You may remember I had an awkward method to redirect a port (i.e. upon TCP connection to a port, forward it to another address and port) using [[netcat http://www.rutschle.net/blog/archives/2007/03/29/T14_49_41/]].

Yesterday I really needed a ‘tranparent proxy’: something that would allow me to look at the traffic going through a network connection, without doing anything else. You could use monitoring tools like tcpdump, but unfortunately you have to have administrative rights to run such tools, which isn’t always possible.

The other method is to go through a transparent proxy: connect to the proxy, which will dump all the data in a file while also forwarding to a different port. Note it’s almost exactly while netcat does.

Clearly I didn’t understand the netcat manual, so I wrote a little transparent proxy from scratch. Twice.

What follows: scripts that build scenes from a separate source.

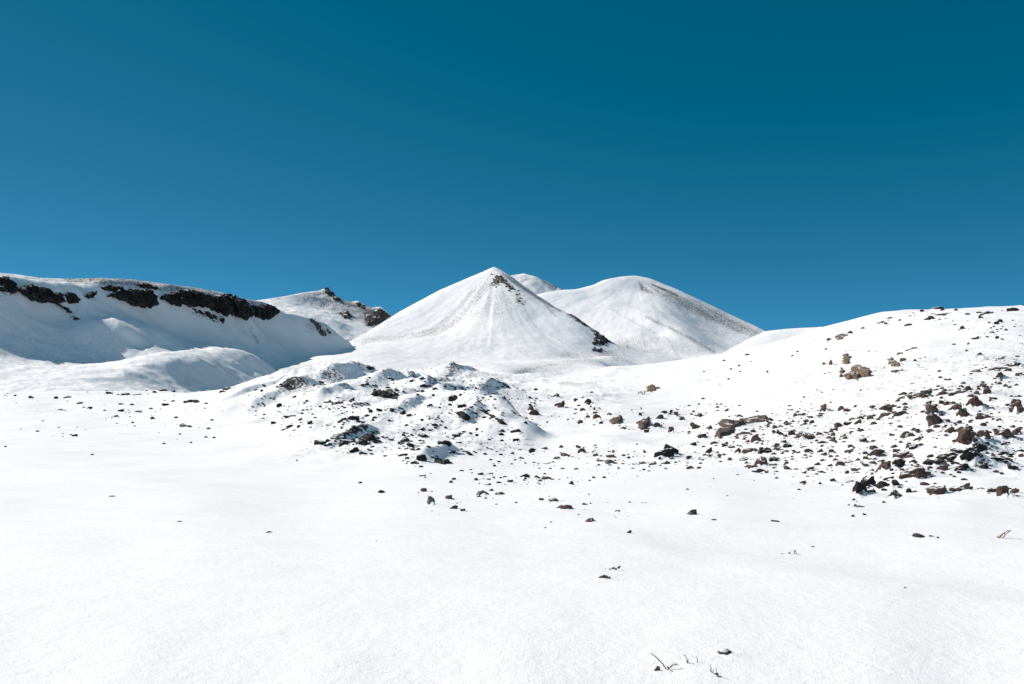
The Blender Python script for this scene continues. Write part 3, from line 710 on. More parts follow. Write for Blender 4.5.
# ------------------------------------------------------------------ rocks
def ico(levels):
    t = (1 + 5 ** 0.5) / 2
    V = np.array([(-1, t, 0), (1, t, 0), (-1, -t, 0), (1, -t, 0), (0, -1, t), (0, 1, t), (0, -1, -t), (0, 1, -t), (t, 0, -1), (t, 0, 1), (-t, 0, -1), (-t, 0, 1)], float)
    T = np.array([(0, 11, 5), (0, 5, 1), (0, 1, 7), (0, 7, 10), (0, 10, 11), (1, 5, 9), (5, 11, 4), (11, 10, 2), (10, 7, 6), (7, 1, 8), (3, 9, 4), (3, 4, 2), (3, 2, 6), (3, 6, 8), (3, 8, 9), (4, 9, 5), (2, 4, 11), (6, 2, 10), (8, 6, 7), (9, 8, 1)])
    for _ in range(levels):
        E = np.sort(np.concatenate([T[:, [0, 1]], T[:, [1, 2]], T[:, [2, 0]]]), 1)
        uq, inv = np.unique(E, axis=0, return_inverse=True)
        inv = inv.ravel()
        k = len(T)
        M = V[uq].mean(1)
        a, b, c = inv[:k] + len(V), inv[k:2 * k] + len(V), inv[2 * k:] + len(V)
        V = np.concatenate([V, M])
        T = np.concatenate([np.stack([T[:, 0], a, c], 1), np.stack([a, T[:, 1], b], 1), np.stack([c, b, T[:, 2]], 1), np.stack([a, b, c], 1)])
    return V / np.linalg.norm(V, axis=1, keepdims=True), T

ICO = {k: ico(k) for k in (1, 2, 3, 4)}
def rock_shape(level, seed, rough=0.35, cuts=9):
    """an angular broken stone in the unit ball: faces split off by planes, then pitted"""
    rng = np.random.RandomState(seed)
    V, T = ICO[level]
    V = V.copy()
    V *= (1 + 0.30 * fbm(V * 1.1 + seed * 7.1, 2, seed))[:, None]
    for _ in range(cuts):
        n = rng.normal(size=3)
        n /= np.linalg.norm(n)
        d = rng.uniform(0.50, 0.85)
        h = V @ n - d
        V -= np.where(h > 0, h * 0.95, 0)[:, None] * n
    V *= (1 + rough * 0.55 * fbm(V * 2.6 + seed * 3.3, 4, seed + 5, 0.6))[:, None]
    V -= (V.max(0) + V.min(0)) / 2
    V /= (V.max(0) - V.min(0)) / 2
    return V, T

BANKS = []
POOL = {}
def pooled(tone, level, k):
    key = (tone, level, k)
    if key not in POOL:
        V, T = rock_shape(level, 300 + k * 17 + level)
        POOL[key] = mesh_from("rock", V, T, M_ROCK[tone], True, link=False)
    return POOL[key]

ALL = [ground, ridge, cone_a, cone_b, far_hill]
def place_rock(px, py, w, h, tilt, tone, i, name, pointed=False):
    hit = first_hit(px, py + 0.42 * h, [ground]) or first_hit(px, py + h, ALL) or first_hit(px, py + 2.5 * h + 2, ALL)
    D = hit[0].y
    k = D / FPX
    level = 4 if w * h > 80 else (3 if w * h > 24 else 2)
    rng = random.Random(i * 7 + 3)
    if level == 4 or pointed:
        V, T = rock_shape(4, 1000 + i, 0.5, 8)
        if pointed:                              # a leaning wedge, its tip drawn up to the right
            f = (V[:, 2:3] + 1) / 2
            V = np.concatenate([V[:, :1] * (1 - 0.5 * f) + 0.38 * f, V[:, 1:2] * (1 - 0.6 * f), V[:, 2:3]], 1)
        me = mesh_from(name, V, T, M_ROCK[tone], True, link=False)
    else:
        me = pooled(tone, level, rng.randrange(14 if level == 3 else 10))
    o = bpy.data.objects.new(name, me)
    C.objects.link(o)
    sx = 0.56 * w * k
    sz = (0.82 if w * h > 60 else 0.68) * h * k
    sy = max(0.32 * w * k, 0.5 * sz)
    Dc = D + 0.25 * sy
    c = world_at(px, py + 0.20 * h, Dc)
    if hit[2] is not ground or py + 0.42 * h > 0:
        o.location = c
    flip = math.pi if rng.random() < 0.5 and not pointed else 0.0
    M = Matrix.Rotation(-math.radians(tilt), 4, 'Y') @ Matrix.Diagonal((sx, sy, sz, 1)) @ Matrix.Rotation(flip, 4, 'Z')
    o.matrix_world = Matrix.Translation(Vector(c)) @ M
    if hit[2] is ground:
        BANKS.append((c[0], c[1], sx, sy, sz))
    return o

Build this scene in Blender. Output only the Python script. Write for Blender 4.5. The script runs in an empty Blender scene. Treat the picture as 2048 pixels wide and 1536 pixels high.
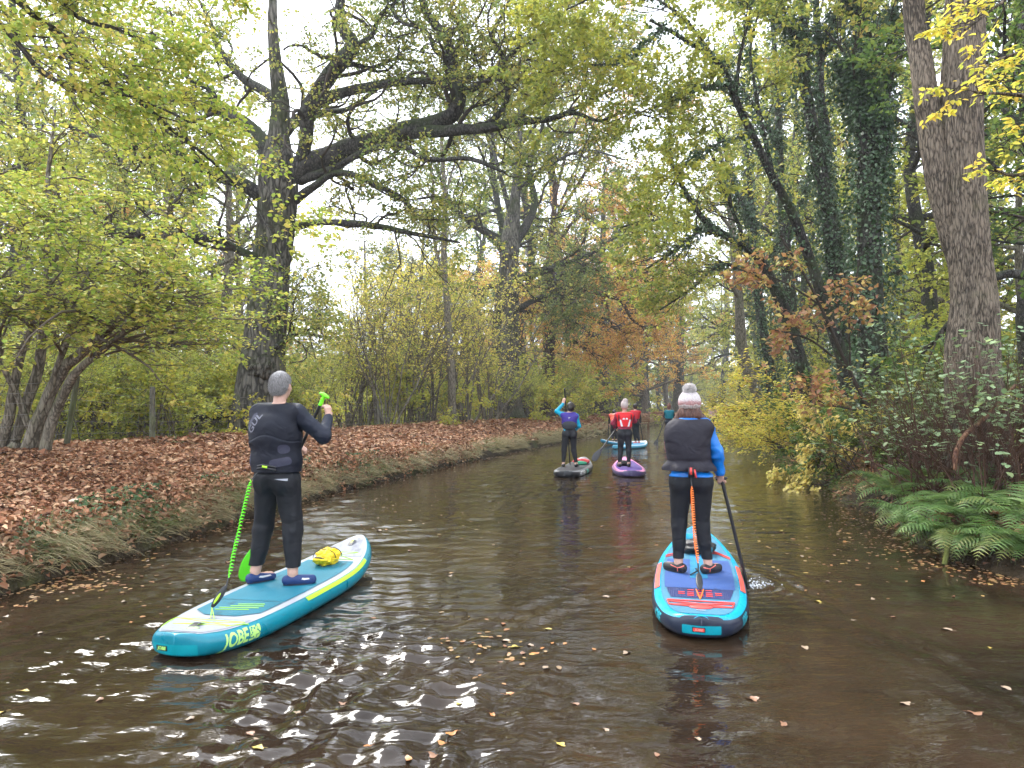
import bpy, math, random
import numpy as np
from mathutils import Vector, Matrix
from mathutils.bvhtree import BVHTree
PI = math.pi
sc = bpy.context.scene
col = sc.collection
F = 1500.0
CAMZ = 1.65
PITCH = math.atan(47 / F)
HOR = 815.0

def P(px, py, d):
    """world point at forward distance d seen at photo pixel (px, py)"""
    cx, cz = (px - 1024) / F, (768 - py) / F
    y = math.cos(PITCH) - cz * math.sin(PITCH)
    z = math.sin(PITCH) + cz * math.cos(PITCH)
    return np.array([cx * d / y, d, CAMZ + z * d / y])

def nrm(v):
    return v / np.maximum(np.linalg.norm(v, axis=-1, keepdims=True), 1e-9)

def sstep(a, b, x):
    t = np.clip((x - a) / (b - a), 0, 1)
    return t * t * (3 - 2 * t)

# ---------------------------------------------------------------- value noise
_rt = np.random.RandomState(7).rand(64, 64, 64).astype(np.float32)
def vnoise(x, y, z=0.0):
    x, y, z = np.broadcast_arrays(np.asarray(x, float), np.asarray(y, float), np.asarray(z, float))
    xi, yi, zi = np.floor(x), np.floor(y), np.floor(z)
    fx, fy, fz = x - xi, y - yi, z - zi
    fx, fy, fz = [f * f * (3 - 2 * f) for f in (fx, fy, fz)]
    a, b, c = xi.astype(int) & 63, yi.astype(int) & 63, zi.astype(int) & 63
    a1, b1, c1 = (a + 1) & 63, (b + 1) & 63, (c + 1) & 63
    def L(u, v, f): return u + (v - u) * f
    return L(L(L(_rt[a, b, c], _rt[a1, b, c], fx), L(_rt[a, b1, c], _rt[a1, b1, c], fx), fy),
             L(L(_rt[a, b, c1], _rt[a1, b, c1], fx), L(_rt[a, b1, c1], _rt[a1, b1, c1], fx), fy), fz)

# ---------------------------------------------------------------- objects
def tag(o, label=None, cat=None, group=None, kind=None):
    if label: o['label'] = label
    if cat: o['category'] = cat
    if group: o['group'] = group
    if kind: o['kind'] = kind
    return o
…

Once in Perl and once in C.

Then today I realise that:

  • netcat can dump the traffic going through it using option -o
  • my hack is very awkward; to redirect a port all one needs to do is:
    nc -l -p 5000 -c "nc smtp.free.fr 25"
    

    which reads “listens for connections on port 5000, and when that happens connect the connection to another connection to smtp.free.fr, port 25. Now a telnet to localhost:5000 goes to smtp.free.fr:25.

And with just one more option, we get a transparent proxy:

nc -l -p 5000 -c "nc -o dump smtp.free.fr 25"

All that’s really missing in the dump is a dating field, which really has nothing to do with Meetic.